URL: http://www.rfi.fr/afrique/20151217-niger-president-issoufou-annonce-coup-etat-dejoue-militaires
Au cours d'une allocution télévisée, le président nigérien Mahamdou Issoufou a affirmé jeudi soir qu'une tentative de coup d'Etat avait été déjouée au Niger. Cette annonce, à deux mois du scrutin présidentiel, intervient après l'arrestation de plusieurs hauts gradés en début de semaine.

L'objectif de ces individus était de renverser le pouvoir démocratiquement élu.

« Le gouvernement vient de déjouer une tentative malheureuse de déstabilisation des institutions. » Le président Mahamadou Issoufou l’a annoncé jeudi soir dans son discours à la nation prononcé à la télévision nationale à la veille du 57e anniversaire de la proclamation de la République : le Niger a déjoué une tentative de coup d’Etat.

« Les auteurs ont caché des armes », explique encore le président nigérien. Des armes qui étaient destinés aux soldats sur le front. « Ils envisageaient notamment d’utiliser la puissance de feu des moyens aériens qu’ils ont bloqué délibérément depuis plusieurs semaines à Niamey alors que je les pressais de les envoyer à Diffa sur le front de la lutte contre Boko Haram ».

« Haute trahison »

Mahamadou Issoufou parle de « haute trahison contre les institutions et contre l'armée ». Cette annonce intervient après l'arrestation de plusieurs hauts gradés en début de semaine.

Le président Issoufou n'a donné ni le nombre ni le nom de ceux qui ont voulu renverser le pouvoir. Il n'a pas donné de nom non plus, mais selon les informations de RFI que le chef de l'Etat n'a pas démenties, parmi les personnes arrêtées figurent un ancien chef d'état-major, le général Salou Souleymane, et le commandant de la base aérienne de Niamey, le colonel Dan Haoua, qui aurait déjà été remplacé, selon des sources concordantes.

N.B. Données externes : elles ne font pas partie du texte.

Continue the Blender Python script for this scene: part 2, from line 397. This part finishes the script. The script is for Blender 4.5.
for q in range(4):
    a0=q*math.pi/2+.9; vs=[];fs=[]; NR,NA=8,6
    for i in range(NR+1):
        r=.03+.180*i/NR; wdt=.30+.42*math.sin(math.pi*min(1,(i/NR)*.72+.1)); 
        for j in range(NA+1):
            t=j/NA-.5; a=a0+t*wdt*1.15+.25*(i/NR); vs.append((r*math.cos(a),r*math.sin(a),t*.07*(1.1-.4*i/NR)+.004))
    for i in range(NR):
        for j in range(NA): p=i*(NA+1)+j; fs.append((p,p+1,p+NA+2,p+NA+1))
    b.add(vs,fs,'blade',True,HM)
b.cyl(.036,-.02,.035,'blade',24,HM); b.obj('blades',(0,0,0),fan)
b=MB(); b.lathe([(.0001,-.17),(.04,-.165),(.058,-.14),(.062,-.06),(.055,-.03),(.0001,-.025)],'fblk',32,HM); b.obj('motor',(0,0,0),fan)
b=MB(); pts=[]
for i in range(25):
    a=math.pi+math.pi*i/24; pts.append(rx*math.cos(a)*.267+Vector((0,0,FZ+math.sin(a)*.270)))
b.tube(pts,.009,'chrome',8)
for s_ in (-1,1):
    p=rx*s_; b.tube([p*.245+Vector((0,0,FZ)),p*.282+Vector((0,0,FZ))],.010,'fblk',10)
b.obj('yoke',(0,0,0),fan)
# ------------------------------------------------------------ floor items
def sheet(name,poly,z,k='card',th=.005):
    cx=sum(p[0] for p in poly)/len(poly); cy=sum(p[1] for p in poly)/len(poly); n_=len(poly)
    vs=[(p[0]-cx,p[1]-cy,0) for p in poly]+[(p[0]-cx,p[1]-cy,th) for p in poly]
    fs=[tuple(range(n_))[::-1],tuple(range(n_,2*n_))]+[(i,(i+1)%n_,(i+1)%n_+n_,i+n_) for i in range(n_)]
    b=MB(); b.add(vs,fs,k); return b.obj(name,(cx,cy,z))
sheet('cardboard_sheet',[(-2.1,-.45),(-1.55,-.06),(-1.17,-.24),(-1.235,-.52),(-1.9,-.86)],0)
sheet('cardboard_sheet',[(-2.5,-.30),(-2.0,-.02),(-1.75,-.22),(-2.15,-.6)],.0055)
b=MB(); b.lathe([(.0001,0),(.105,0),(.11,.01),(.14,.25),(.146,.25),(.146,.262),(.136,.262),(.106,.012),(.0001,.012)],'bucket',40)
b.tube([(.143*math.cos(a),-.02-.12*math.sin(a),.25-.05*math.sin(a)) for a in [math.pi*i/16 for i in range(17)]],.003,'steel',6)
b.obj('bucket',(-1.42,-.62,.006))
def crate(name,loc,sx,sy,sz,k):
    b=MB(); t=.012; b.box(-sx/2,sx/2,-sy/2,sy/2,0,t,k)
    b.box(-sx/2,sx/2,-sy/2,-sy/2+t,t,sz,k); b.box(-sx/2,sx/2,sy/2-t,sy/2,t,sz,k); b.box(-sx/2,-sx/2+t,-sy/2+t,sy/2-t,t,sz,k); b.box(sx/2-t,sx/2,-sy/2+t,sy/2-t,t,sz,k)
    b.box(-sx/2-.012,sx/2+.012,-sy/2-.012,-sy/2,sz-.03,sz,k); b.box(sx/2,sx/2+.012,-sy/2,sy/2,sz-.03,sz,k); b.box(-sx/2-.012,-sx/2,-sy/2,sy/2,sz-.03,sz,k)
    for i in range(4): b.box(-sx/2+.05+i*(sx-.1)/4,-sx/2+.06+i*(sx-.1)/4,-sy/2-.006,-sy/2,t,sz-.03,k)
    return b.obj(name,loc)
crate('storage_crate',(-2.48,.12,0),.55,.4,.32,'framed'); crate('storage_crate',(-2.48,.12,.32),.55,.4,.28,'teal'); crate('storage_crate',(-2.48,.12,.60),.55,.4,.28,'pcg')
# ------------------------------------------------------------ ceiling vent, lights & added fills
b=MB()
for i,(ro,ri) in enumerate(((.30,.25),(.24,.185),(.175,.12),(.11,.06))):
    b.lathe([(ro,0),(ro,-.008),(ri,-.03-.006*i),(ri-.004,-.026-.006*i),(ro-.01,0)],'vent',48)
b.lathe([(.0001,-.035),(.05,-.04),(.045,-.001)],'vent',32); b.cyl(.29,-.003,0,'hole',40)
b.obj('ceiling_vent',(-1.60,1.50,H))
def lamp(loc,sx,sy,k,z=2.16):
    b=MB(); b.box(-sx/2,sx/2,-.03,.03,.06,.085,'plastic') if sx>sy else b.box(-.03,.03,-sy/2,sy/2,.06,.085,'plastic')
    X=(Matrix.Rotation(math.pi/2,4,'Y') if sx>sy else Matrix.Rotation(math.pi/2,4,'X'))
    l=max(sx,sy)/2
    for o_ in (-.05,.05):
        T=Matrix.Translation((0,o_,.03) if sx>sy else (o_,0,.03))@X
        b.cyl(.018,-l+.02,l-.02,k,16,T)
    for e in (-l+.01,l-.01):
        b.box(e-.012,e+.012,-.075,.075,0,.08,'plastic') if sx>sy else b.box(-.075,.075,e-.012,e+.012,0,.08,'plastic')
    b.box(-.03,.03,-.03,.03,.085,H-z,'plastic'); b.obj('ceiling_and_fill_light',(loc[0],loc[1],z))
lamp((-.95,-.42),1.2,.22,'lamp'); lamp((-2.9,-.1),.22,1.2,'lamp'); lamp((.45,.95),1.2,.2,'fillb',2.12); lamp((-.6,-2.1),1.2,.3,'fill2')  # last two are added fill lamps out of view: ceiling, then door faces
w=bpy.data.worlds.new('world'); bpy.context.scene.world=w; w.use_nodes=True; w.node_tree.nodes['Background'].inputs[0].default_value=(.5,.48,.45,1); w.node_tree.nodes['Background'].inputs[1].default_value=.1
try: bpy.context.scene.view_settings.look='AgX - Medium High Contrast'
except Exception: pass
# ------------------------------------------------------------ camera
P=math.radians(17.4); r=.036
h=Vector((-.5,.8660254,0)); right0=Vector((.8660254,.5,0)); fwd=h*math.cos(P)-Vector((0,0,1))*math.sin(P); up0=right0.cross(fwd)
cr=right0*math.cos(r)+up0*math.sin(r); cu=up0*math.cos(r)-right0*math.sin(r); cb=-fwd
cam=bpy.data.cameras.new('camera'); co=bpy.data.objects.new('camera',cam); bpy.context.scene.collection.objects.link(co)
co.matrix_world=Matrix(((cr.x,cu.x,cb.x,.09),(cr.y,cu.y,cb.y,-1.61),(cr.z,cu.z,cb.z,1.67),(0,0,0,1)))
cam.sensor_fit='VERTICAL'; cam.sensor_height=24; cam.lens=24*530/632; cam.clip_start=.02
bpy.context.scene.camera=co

Il s'agit ni plus ni moins d'une haute trahison, non seulement contre les institutions civiles de l'Etat, mais aussi contre l'institution militaire elle-même.

Un des auteurs en fuite ?

« Les principaux auteurs de cette folle aventure ont pu être tous identifiés et arrêtés à l'exception d'un seul en fuite. La situation est calme et sous contrôle, l'enquête en cours permettra d'identifier les autres acteurs et complices éventuels de ce funeste complot contre la sûreté de l'Etat », assure le président nigérien.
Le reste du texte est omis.